Obchodzenie tłustego czwartku ma w Polsce długą tradycję. Ucztowanie opierało się głównie na spożywaniu tłustych potraw, a dopiero w XVI wieku przybrało postać „słodkiego dnia”. W tym dniu należy najeść się do syta, a kto nie zje przynajmniej jednego pączka ryzykuje utratą szczęścia przez najbliższy rok. W niektórych rejonach Polski można spotkać wersję pączków z niespodzianką – ukryty migdał, orzeszek lub rodzynka, a czasami nawet dobra wróżba.

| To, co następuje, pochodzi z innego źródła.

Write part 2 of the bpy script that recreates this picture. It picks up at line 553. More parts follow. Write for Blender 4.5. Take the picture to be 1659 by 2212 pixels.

Tłusty czwartek obchodzili także podopieczni naszego Ośrodka, na co dzień korzystający z usług opiekuńczych w miejscu zamieszkania. Dziś każda z tych osób została obdarowana słodkim pączkiem, a Pani Danuta Gąsiewska podzieliła się z nami swoim wspomnieniem tego dnia z lat młodości:
„W czasach mojej młodości w ostatni czwartek karnawału w mojej wiosce jeździło się na pączki. Wszyscy siadaliśmy w sanie. Śnieg był zawsze. Jeździliśmy od domu do domu i jedliśmy faworki. Pamiętam taką sytuację jak zajechaliśmy do jednego domu, a tam starsze kobiety skubały pierze, jak kończyły otrzepywały ubrania i dołączały do zabawy. Wszyscy zajadali się słodkościami, były śpiewy i miła radosna atmosfera”.
Pani Danuto, za to słodkie wspomnienie, którym się Pani z nami podzieliła – BARDZO DZIĘKUJEMY.